また、もうひとつの見どころは、幸村とその長男・大助の親子愛。忠義を尽くす武人としての父・幸村とともに、初陣・真田丸の戦いを経て、自分もまた父の志を受け継ぐ武人へと成長していく大助は、その死に様も含め、本作において幸村と並ぶもう一人の主人公と言っても過言ではありません。
父と同じく、最後まで忠義を貫き通した大助は15歳の若さでこの世を去ります。毎日飽きもせず「クロノ・トリガー」ばかり20周もプレイしていた当時15歳の自分に、この本を20周読ませてやりたい。
歴史マンガに苦手意識がある人にこそ
小学生の頃、図書室で読んだ歴史学習マンガが、あくびが出るほどつまらなかったせいか、マンガをがっつり読むようになってからも長らく、社主は歴史マンガには手をつけませんでした。実のところ、今も苦手意識は強いです。
これは自身の経験も踏まえてのことですが、「時代背景を知らないと楽しめないのでは……」「登場人物が多くて、わけが分からなくなるのでは……」「聞いたことのない言葉がたくさん出てくるのでは……」という不安が、歴史ものを読むうえで最大のハードルになっているのではないでしょうか。その気持ち、とてもよく分かります。
しかしもしそうならば、いや、そういう敬遠がちな人にこそ、「朱黒の仁」を手に取っていただきたいのです。一度読み出せば、あとは問答無用でその作品世界に引き込まれてしまうので、時代背景も人物関係も聞いたことない言葉も、スッと自然に頭の中に入ってきてしまいます。

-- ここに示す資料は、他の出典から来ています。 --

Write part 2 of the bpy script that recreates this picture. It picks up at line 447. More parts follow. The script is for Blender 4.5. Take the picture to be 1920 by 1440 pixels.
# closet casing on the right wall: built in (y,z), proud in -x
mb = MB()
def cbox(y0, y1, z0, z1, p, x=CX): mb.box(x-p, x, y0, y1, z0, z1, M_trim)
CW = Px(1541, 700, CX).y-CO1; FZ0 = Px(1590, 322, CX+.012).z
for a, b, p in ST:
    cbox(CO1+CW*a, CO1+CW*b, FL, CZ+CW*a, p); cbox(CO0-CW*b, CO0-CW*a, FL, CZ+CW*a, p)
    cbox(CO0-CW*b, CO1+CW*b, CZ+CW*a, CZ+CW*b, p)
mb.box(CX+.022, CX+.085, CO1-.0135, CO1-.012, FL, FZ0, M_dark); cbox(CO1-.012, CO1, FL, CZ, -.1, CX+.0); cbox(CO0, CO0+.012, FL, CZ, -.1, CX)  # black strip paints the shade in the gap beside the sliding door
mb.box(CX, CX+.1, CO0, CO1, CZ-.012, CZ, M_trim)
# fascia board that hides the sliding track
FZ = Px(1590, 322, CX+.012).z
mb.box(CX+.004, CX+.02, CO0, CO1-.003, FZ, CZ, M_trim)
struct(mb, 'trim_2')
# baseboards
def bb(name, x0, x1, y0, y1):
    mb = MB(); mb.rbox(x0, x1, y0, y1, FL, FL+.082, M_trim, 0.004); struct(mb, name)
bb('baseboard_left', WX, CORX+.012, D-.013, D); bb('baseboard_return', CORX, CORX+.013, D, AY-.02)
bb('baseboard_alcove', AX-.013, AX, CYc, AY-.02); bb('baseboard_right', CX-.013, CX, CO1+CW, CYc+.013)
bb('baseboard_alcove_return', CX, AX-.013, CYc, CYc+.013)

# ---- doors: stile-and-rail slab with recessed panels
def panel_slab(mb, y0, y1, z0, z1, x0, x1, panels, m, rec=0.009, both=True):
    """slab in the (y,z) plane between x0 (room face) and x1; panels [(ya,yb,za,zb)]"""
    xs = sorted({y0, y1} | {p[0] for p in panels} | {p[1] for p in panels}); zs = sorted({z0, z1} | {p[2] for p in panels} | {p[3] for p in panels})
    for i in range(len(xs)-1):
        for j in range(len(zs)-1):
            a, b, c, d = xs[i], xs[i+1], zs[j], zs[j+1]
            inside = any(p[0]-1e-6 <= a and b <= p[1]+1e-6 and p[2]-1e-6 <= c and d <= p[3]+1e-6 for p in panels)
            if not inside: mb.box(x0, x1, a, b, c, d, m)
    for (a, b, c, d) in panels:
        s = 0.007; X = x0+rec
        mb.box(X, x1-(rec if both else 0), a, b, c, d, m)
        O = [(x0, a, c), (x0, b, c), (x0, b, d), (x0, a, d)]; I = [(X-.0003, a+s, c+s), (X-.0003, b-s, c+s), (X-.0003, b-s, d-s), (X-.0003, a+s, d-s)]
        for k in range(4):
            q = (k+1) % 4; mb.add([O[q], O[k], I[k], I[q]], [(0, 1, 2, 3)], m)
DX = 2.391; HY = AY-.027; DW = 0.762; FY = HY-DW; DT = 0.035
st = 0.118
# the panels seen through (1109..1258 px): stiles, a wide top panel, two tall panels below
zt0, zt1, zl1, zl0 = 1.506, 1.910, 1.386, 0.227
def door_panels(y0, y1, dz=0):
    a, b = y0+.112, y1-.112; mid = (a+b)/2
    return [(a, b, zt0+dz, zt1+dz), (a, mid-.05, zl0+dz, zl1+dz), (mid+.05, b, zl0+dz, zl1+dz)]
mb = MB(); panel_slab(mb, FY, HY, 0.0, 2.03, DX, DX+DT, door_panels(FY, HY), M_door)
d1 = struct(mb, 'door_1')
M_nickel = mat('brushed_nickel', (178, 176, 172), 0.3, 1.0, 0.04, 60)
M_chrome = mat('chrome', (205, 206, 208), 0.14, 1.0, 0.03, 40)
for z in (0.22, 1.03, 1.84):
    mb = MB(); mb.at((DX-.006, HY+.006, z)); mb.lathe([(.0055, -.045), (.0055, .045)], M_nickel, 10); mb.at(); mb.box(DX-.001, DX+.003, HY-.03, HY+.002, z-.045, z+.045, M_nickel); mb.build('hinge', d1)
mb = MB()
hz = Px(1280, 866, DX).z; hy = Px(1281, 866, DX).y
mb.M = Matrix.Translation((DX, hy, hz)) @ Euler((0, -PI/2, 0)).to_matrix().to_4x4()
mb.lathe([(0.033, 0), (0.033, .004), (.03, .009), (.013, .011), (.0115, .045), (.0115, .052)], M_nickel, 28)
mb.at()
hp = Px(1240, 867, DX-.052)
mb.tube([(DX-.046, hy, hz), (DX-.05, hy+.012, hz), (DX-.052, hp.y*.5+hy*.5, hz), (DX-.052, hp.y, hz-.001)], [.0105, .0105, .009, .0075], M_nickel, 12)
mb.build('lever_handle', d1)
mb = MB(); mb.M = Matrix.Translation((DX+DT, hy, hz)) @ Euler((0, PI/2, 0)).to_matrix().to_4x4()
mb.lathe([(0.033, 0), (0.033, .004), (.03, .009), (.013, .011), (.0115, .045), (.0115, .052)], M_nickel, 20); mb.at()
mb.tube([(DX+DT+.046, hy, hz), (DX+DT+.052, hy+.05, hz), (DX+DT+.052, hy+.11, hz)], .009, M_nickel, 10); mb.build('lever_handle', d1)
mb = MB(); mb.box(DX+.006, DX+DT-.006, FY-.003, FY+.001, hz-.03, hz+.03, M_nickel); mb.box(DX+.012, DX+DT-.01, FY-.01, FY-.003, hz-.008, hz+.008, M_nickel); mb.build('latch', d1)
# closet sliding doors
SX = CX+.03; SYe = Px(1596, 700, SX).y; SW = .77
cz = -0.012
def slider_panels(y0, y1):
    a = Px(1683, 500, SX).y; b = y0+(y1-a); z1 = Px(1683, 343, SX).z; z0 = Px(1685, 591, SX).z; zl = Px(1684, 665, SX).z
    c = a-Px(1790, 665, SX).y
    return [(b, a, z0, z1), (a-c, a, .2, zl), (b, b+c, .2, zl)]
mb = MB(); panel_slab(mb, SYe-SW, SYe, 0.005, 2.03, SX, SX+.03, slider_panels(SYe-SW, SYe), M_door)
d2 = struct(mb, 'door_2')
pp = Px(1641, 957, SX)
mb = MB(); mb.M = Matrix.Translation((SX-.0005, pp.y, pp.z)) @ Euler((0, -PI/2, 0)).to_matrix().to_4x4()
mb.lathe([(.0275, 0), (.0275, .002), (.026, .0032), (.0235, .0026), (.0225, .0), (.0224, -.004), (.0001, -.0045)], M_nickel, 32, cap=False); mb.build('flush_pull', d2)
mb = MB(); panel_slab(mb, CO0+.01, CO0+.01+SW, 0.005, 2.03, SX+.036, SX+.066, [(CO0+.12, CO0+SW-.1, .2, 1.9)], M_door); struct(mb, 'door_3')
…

これは冲方丁先生の時代小説「天地明察」のコミカライズ(講談社/全9巻)も手掛けた、槇先生の手腕によるところが非常に大きいです。
敗軍の武将である真田幸村の活躍が、400年後の今日まで語り継がれているのは、江戸以来その史実を元にした講談や小説が「真田もの」として、庶民に親しまれてきたからだと言います。本作もまた、これら作品と同様、問答無用の魅力で現代の我々を惹きつけてやみません。
今書店に行くと、どこを見ても「真田丸」関連本が山積みになっていて、何を読んでいいものか分かりませんが、偶然とは言え、最初に触れた「真田もの」が本作だったことは、何よりラッキーな出会いでした。マンガ運だけは恵まれてるんですよ、マンガ運だけは……。
今回も最後までお読みくださりありがとうございました。